Friday, July 19, 2019

What I did on my summer vacation: The Jane Austen Summer Program

Remember when I asked if anyone wanted to share their fun summer adventures with us?  WHSLA member Kathy Koch heeded the call and wrote this for us:*

Ever wonder what it’s like at a gathering of Jane Austen fans? I found out in June when I attended the Jane Austen Summer Program, a small, four-day symposium hosted by the University of North Carolina at Chapel Hill.  The program brings together scholars, graduate students, and fans from around the country. This year’s theme was “Pride and Prejudice and its Afterlives,” and it celebrated the book and its many film, TV, book, and game adaptations. Presentations touched on topics ranging from entailment to the militia and from zombies to Brazilian telenovelas.

If you are a great reader, you would have been delighted with the wonderful rare book exhibit at the Wilson Library at UNC-CH, which featured a first edition Pride and Prejudice along with books about Austen or the time in which she lived. We had three amazing keynote speakers who discussed their recently published adaptations: Soniah Kamal’s Unmarriageable (set in 2000s Pakistan), Sonali Dev’s Pride, Prejudice, and Other Flavors (San Francisco’s Indian-American community) and Uzma Jalaluddin’s Ayesha at Last (Toronto’s Muslim community).  
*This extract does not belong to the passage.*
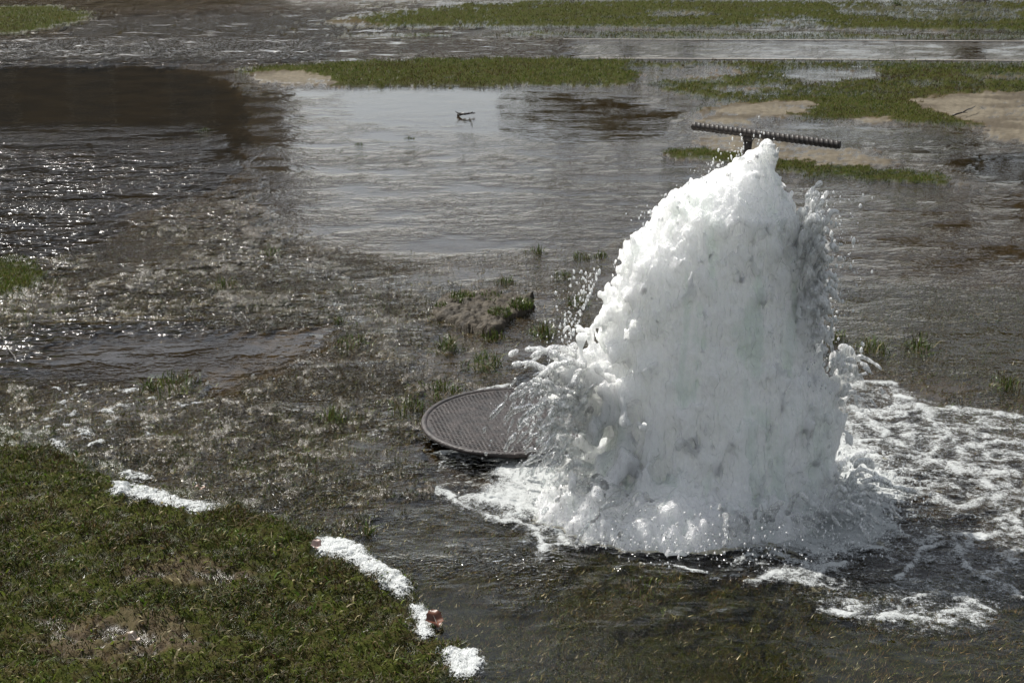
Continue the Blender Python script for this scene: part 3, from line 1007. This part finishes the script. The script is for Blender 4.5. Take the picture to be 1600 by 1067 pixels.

Do you long for a ball? The highlight of the conference was the regency ball complete with (mostly) era-appropriate costumes, live musicians, and English country dances that we practiced over the previous three days. Even though there were too many ladies and not enough gentleman, no one was in want of a partner since the ladies also danced the gentlemen’s part. I will confess that on more than one occasion I momentarily forgot which part I was dancing.


I was excessively diverted by the symposium, and I’m planning to attend again next year! But I hope to have my very own Regency-era dress to wear instead of renting one. 

How dare he call her an "obstinate headstrong girl?!"
Costumed guests gather on the patio outside the ball

That's a first edition!!!

*Did she feel like she owed me a favor for all those oddly-shaped historical documents she sent me to scan for our digital repository?  Maybe.  Thanks for sharing your literary adventure, Kathy!